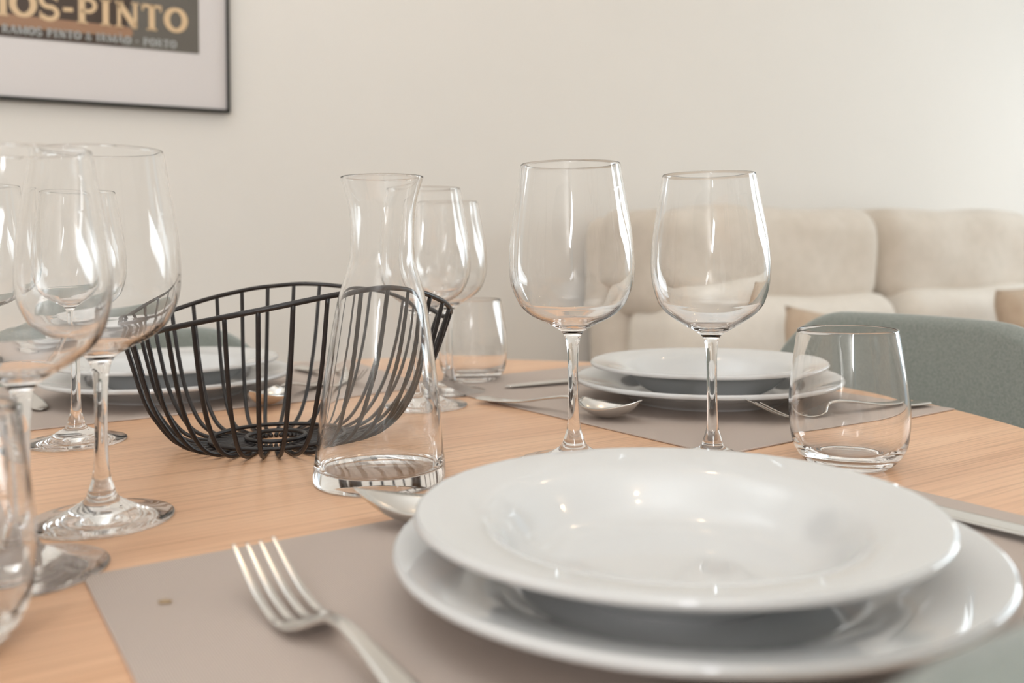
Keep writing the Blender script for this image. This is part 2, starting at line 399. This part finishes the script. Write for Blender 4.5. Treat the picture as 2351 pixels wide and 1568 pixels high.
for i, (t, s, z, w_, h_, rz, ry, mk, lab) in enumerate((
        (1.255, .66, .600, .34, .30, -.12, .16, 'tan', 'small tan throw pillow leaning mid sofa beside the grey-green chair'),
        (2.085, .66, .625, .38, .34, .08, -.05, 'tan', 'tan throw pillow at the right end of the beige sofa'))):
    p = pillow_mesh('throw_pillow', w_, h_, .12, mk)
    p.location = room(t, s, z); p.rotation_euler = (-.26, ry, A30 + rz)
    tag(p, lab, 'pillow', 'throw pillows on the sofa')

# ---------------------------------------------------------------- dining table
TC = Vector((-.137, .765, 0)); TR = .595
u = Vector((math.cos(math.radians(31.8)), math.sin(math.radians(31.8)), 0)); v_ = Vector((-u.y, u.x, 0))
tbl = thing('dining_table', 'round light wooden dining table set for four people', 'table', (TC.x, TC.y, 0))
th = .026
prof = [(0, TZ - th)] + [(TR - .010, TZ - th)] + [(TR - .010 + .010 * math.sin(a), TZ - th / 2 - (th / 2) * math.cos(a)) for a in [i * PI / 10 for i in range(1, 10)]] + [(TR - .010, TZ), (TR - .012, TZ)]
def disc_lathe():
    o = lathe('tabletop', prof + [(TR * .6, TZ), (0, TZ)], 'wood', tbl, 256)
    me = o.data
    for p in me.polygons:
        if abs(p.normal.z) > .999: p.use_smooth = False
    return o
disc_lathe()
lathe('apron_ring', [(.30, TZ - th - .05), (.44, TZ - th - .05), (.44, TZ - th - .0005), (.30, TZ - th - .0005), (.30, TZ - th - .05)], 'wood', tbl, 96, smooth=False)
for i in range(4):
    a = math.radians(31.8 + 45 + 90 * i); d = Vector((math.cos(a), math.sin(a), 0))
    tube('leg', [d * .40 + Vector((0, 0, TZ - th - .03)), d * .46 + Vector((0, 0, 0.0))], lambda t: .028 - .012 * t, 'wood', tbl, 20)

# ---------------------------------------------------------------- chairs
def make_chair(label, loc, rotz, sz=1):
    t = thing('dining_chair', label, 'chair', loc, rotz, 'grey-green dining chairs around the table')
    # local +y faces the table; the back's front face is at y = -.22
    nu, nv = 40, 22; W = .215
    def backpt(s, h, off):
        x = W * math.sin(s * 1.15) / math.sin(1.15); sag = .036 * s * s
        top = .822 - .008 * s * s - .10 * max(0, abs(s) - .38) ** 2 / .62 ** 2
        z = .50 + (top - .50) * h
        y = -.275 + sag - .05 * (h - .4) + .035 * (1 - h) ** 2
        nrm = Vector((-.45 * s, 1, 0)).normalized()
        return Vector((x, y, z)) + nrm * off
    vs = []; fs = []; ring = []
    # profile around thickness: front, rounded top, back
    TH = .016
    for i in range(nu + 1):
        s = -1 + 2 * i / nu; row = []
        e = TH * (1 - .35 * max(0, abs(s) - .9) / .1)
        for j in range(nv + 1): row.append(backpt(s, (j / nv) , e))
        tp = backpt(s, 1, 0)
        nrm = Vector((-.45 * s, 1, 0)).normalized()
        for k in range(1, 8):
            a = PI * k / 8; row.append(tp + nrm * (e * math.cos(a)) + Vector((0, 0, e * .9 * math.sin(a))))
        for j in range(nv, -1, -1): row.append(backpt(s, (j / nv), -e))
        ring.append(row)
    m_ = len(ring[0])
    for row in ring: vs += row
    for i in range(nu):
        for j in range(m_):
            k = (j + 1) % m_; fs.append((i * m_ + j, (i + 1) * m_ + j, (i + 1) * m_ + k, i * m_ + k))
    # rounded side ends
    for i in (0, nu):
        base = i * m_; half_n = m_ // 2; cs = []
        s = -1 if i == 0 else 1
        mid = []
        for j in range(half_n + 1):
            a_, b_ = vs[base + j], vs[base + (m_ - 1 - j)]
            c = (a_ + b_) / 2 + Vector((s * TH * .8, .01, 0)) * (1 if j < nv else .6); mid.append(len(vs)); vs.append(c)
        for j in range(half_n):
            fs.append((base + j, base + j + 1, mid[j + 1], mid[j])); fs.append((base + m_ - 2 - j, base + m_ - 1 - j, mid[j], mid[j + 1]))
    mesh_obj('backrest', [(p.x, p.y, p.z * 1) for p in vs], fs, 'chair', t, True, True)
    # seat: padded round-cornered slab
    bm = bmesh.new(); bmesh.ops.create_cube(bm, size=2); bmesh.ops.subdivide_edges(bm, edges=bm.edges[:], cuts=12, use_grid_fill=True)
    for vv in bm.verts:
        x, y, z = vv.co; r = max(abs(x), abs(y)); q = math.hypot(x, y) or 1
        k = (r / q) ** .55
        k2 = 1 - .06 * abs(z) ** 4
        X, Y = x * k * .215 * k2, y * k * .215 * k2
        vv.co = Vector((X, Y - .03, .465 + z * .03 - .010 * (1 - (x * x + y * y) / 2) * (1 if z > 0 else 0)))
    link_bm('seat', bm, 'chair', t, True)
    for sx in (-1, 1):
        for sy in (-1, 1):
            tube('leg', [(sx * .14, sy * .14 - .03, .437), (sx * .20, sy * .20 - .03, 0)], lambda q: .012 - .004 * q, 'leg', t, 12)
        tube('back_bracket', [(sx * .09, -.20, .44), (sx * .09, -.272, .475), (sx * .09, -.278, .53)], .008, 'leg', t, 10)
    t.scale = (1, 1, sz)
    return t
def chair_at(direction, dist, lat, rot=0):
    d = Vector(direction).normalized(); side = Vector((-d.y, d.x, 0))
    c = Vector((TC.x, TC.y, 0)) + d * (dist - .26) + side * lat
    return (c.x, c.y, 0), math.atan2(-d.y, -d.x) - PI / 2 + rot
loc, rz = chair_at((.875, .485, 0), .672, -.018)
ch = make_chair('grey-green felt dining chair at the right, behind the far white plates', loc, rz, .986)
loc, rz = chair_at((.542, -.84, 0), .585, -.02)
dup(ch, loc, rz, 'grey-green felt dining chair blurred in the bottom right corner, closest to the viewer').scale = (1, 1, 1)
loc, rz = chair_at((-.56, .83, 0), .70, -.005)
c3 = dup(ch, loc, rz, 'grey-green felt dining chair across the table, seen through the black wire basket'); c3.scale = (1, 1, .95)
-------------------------
THE TASK: Exactly restate the lines from the beginning of the data through the line with "tag(p, lab, 'pillow', 'throw", and no others, keeping pictures out.

ANSWER FOR THE TASK:
Keep writing the Blender script for this image. This is part 2, starting at line 399. This part finishes the script. Write for Blender 4.5. Treat the picture as 2351 pixels wide and 1568 pixels high.
for i, (t, s, z, w_, h_, rz, ry, mk, lab) in enumerate((
        (1.255, .66, .600, .34, .30, -.12, .16, 'tan', 'small tan throw pillow leaning mid sofa beside the grey-green chair'),
        (2.085, .66, .625, .38, .34, .08, -.05, 'tan', 'tan throw pillow at the right end of the beige sofa'))):
    p = pillow_mesh('throw_pillow', w_, h_, .12, mk)
    p.location = room(t, s, z); p.rotation_euler = (-.26, ry, A30 + rz)
    tag(p, lab, 'pillow', 'throw pillows on the sofa')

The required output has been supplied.